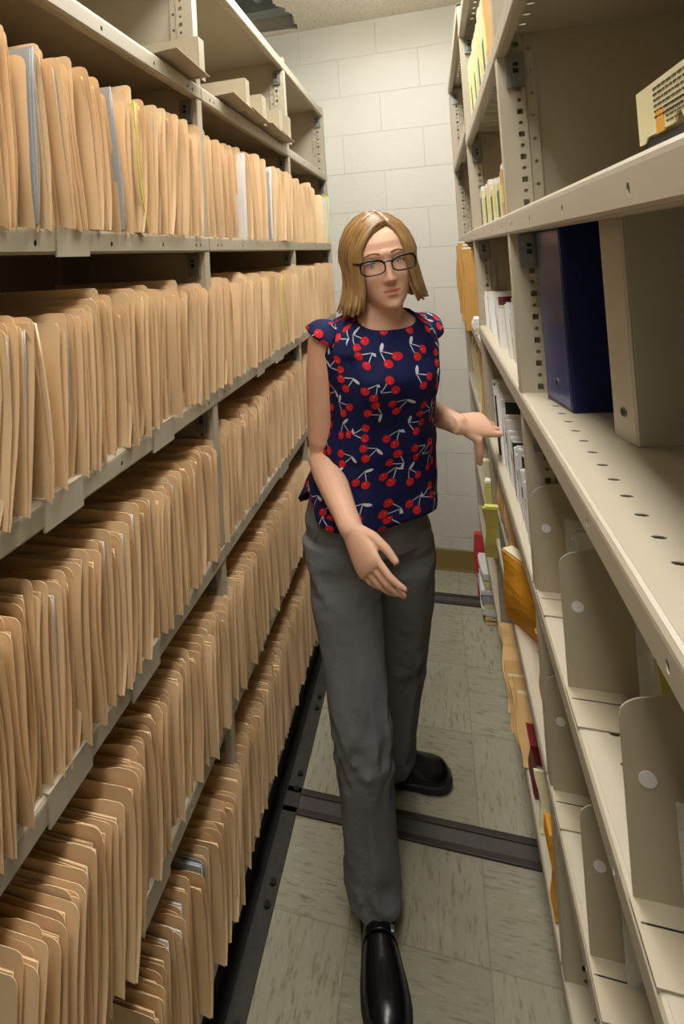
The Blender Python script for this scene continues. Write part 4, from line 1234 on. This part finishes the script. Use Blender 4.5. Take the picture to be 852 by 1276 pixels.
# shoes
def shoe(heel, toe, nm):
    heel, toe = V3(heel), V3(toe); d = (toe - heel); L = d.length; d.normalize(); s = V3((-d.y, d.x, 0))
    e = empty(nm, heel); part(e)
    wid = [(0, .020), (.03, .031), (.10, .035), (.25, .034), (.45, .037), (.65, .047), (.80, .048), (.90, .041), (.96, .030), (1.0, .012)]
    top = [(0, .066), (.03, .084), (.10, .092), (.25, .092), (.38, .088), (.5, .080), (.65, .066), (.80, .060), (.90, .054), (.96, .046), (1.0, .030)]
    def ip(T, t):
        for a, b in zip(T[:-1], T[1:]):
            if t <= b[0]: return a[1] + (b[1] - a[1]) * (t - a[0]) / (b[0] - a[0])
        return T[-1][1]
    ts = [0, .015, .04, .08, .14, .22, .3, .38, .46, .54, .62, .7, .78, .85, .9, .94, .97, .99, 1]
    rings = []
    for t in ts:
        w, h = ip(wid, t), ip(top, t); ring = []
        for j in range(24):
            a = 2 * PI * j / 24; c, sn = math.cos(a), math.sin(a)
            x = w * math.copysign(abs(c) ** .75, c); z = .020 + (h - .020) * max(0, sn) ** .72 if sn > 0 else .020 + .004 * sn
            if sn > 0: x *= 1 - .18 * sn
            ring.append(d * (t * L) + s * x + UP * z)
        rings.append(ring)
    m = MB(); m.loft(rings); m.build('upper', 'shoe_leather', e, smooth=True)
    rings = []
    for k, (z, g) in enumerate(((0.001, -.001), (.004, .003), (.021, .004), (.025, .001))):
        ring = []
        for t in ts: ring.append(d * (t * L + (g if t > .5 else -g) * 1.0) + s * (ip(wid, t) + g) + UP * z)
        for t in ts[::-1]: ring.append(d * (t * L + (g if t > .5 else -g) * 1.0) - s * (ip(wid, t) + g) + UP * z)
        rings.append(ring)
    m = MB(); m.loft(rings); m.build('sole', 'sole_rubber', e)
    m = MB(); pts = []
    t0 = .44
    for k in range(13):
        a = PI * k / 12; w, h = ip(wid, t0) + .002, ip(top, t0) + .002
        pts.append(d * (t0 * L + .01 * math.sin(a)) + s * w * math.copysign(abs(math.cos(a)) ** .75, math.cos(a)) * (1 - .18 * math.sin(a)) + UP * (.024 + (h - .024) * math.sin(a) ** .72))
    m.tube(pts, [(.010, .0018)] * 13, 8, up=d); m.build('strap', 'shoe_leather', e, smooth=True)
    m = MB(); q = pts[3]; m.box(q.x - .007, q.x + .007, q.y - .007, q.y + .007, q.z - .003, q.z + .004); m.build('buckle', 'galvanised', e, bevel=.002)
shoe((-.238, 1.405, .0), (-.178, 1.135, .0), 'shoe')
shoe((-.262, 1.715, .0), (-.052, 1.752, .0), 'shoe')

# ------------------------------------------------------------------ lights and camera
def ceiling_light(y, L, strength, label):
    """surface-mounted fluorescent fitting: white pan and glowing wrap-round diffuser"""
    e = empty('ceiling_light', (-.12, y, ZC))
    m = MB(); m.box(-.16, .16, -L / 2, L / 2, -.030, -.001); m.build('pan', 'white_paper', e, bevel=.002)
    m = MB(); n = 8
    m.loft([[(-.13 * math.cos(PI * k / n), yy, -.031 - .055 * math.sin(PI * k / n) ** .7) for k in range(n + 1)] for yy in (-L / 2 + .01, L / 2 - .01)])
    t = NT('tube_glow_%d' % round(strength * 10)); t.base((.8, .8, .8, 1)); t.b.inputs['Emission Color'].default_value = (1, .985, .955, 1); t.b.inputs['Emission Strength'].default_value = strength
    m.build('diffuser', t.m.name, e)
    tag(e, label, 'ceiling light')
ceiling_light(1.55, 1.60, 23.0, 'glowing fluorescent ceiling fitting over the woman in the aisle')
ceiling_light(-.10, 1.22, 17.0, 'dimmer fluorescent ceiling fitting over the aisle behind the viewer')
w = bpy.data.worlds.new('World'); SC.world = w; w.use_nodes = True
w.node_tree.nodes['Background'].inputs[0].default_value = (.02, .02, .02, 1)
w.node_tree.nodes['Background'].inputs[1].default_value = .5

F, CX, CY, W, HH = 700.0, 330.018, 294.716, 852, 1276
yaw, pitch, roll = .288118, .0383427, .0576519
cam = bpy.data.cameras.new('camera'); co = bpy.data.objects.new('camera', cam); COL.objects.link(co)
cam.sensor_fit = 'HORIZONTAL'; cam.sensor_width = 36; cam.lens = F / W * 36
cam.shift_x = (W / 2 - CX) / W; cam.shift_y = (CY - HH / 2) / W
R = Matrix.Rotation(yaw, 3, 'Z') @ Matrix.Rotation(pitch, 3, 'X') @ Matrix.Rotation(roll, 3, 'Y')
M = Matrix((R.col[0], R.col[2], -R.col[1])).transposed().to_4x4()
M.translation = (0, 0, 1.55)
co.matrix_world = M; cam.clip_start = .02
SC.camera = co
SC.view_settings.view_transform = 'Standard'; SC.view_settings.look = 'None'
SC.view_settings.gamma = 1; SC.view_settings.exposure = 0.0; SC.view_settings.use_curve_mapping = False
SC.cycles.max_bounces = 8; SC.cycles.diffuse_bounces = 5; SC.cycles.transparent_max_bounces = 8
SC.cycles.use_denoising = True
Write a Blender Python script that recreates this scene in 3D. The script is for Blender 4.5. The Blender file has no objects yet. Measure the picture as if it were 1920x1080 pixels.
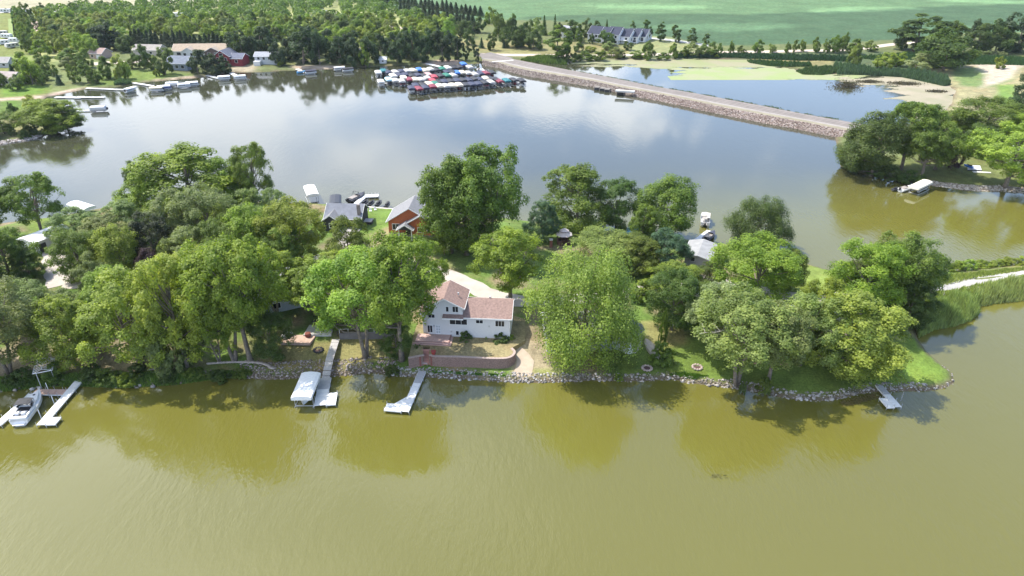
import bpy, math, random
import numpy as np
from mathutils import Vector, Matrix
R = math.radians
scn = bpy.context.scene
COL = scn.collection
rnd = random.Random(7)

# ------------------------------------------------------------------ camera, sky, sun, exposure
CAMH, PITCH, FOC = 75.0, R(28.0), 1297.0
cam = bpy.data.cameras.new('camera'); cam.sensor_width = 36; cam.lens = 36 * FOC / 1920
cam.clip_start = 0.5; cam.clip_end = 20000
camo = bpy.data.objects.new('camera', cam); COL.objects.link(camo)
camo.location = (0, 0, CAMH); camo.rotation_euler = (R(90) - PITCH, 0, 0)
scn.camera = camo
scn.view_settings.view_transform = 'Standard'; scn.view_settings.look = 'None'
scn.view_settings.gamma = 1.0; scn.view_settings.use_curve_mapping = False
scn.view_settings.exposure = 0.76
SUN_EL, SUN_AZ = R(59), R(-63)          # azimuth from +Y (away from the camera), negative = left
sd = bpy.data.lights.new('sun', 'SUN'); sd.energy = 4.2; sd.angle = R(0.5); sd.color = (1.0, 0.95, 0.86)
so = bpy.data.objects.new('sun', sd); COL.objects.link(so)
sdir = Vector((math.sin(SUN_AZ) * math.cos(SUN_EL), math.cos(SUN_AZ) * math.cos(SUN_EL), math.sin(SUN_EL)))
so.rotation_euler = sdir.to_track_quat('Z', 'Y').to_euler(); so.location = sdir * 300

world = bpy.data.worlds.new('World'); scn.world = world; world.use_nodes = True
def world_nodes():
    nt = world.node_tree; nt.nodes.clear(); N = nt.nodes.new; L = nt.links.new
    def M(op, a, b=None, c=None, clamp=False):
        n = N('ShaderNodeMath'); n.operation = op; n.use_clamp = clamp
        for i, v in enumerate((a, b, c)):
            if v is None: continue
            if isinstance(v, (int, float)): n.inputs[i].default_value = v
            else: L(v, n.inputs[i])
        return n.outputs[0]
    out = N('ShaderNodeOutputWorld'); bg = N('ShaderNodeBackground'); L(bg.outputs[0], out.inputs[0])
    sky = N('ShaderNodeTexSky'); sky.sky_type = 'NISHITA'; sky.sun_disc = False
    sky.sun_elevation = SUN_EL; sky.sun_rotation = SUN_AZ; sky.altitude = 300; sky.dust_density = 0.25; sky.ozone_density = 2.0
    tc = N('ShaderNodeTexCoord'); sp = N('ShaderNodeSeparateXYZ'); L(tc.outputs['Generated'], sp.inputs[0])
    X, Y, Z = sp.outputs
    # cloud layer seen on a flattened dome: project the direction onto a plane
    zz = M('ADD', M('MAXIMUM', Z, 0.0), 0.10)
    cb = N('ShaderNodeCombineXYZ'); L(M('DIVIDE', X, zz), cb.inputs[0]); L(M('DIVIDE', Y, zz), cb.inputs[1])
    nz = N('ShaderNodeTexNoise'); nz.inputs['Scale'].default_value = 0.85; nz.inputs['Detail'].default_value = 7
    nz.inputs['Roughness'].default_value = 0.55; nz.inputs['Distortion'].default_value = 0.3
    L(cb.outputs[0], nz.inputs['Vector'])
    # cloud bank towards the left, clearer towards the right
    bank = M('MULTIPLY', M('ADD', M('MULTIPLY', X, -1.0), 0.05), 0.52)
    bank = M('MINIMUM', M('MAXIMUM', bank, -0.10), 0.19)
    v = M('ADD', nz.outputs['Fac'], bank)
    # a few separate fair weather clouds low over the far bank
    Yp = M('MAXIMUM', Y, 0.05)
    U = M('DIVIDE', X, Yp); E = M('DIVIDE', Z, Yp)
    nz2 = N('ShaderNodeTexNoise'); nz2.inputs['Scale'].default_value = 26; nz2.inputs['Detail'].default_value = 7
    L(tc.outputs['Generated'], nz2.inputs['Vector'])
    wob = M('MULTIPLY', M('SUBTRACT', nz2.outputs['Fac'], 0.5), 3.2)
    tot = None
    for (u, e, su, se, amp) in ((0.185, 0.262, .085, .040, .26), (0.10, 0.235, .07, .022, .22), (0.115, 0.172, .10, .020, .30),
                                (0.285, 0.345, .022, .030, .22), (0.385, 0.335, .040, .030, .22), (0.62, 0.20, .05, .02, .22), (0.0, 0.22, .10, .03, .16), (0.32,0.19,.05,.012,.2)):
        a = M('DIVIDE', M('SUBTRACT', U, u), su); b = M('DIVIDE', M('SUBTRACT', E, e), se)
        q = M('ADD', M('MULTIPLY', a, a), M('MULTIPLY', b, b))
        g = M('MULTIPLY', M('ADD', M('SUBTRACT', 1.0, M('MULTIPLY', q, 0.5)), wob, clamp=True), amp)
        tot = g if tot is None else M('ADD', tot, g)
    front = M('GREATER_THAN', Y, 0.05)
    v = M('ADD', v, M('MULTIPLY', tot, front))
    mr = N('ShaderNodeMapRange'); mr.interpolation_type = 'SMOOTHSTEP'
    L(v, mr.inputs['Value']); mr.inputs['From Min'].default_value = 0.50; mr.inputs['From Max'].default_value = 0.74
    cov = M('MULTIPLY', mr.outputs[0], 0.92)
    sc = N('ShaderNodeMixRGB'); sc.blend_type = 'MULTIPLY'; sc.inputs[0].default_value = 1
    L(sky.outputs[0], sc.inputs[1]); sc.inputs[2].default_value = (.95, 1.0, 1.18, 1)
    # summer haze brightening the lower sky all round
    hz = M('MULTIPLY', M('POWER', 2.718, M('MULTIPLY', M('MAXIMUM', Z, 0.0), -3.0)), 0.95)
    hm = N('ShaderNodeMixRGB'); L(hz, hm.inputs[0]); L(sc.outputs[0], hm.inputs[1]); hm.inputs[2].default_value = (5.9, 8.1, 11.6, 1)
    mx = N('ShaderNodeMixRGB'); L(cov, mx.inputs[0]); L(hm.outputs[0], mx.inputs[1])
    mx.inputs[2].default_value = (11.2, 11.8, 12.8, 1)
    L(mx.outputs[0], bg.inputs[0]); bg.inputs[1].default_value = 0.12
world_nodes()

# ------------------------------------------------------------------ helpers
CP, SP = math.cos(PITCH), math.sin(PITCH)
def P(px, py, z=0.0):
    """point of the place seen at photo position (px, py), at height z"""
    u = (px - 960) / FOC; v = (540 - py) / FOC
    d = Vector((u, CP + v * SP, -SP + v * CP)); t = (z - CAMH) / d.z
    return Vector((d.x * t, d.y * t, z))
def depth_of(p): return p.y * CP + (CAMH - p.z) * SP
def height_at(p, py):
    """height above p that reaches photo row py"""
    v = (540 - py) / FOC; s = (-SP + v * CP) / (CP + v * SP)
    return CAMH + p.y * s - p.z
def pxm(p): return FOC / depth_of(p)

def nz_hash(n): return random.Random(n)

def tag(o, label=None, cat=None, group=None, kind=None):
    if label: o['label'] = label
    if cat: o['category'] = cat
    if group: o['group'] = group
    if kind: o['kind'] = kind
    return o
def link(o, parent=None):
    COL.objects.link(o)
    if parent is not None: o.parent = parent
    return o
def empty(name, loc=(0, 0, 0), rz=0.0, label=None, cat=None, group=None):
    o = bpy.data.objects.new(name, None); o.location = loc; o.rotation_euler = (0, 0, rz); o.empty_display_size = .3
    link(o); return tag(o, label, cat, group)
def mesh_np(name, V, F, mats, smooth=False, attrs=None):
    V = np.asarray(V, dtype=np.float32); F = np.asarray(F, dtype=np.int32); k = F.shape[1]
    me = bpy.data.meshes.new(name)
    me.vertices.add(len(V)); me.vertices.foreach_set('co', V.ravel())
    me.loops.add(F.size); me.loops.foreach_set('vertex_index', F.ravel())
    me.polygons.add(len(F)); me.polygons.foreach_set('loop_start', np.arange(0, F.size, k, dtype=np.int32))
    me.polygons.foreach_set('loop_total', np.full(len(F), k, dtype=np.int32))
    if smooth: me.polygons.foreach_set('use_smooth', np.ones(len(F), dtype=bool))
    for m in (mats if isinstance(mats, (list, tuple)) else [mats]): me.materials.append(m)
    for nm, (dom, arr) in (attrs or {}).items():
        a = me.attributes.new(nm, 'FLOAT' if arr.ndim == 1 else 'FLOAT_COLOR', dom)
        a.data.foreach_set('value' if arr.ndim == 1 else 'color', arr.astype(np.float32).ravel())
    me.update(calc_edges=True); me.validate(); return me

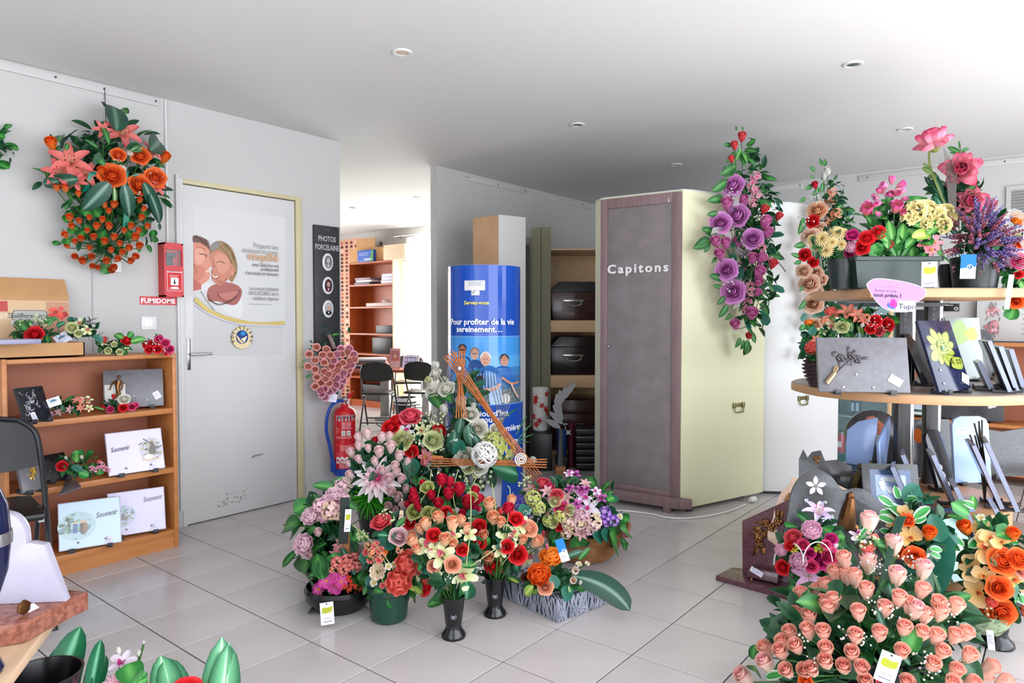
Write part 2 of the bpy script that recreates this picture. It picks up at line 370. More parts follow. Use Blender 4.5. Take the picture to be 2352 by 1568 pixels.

::::

### WRITTEN TASK
Of the lines above, quote exactly those from the one with "Write a Blender" through the one with "so.rotation_euler = sdir.to_track_quat('Z', 'Y').to_euler();", ends included; pictures stay out.

### EXERCISE SOLUTION
Write a Blender Python script that recreates this scene in 3D. The script is for Blender 4.5. The Blender file has no objects yet. Measure the picture as if it were 1920x1080 pixels.
import bpy, math, random
import numpy as np
from mathutils import Vector, Matrix
R = math.radians
scn = bpy.context.scene
COL = scn.collection
rnd = random.Random(7)

# ------------------------------------------------------------------ camera, sky, sun, exposure
CAMH, PITCH, FOC = 75.0, R(28.0), 1297.0
cam = bpy.data.cameras.new('camera'); cam.sensor_width = 36; cam.lens = 36 * FOC / 1920
cam.clip_start = 0.5; cam.clip_end = 20000
camo = bpy.data.objects.new('camera', cam); COL.objects.link(camo)
camo.location = (0, 0, CAMH); camo.rotation_euler = (R(90) - PITCH, 0, 0)
scn.camera = camo
scn.view_settings.view_transform = 'Standard'; scn.view_settings.look = 'None'
scn.view_settings.gamma = 1.0; scn.view_settings.use_curve_mapping = False
scn.view_settings.exposure = 0.76
SUN_EL, SUN_AZ = R(59), R(-63)          # azimuth from +Y (away from the camera), negative = left
sd = bpy.data.lights.new('sun', 'SUN'); sd.energy = 4.2; sd.angle = R(0.5); sd.color = (1.0, 0.95, 0.86)
so = bpy.data.objects.new('sun', sd); COL.objects.link(so)
sdir = Vector((math.sin(SUN_AZ) * math.cos(SUN_EL), math.cos(SUN_AZ) * math.cos(SUN_EL), math.sin(SUN_EL)))
so.rotation_euler = sdir.to_track_quat('Z', 'Y').to_euler(); so.location = sdir * 300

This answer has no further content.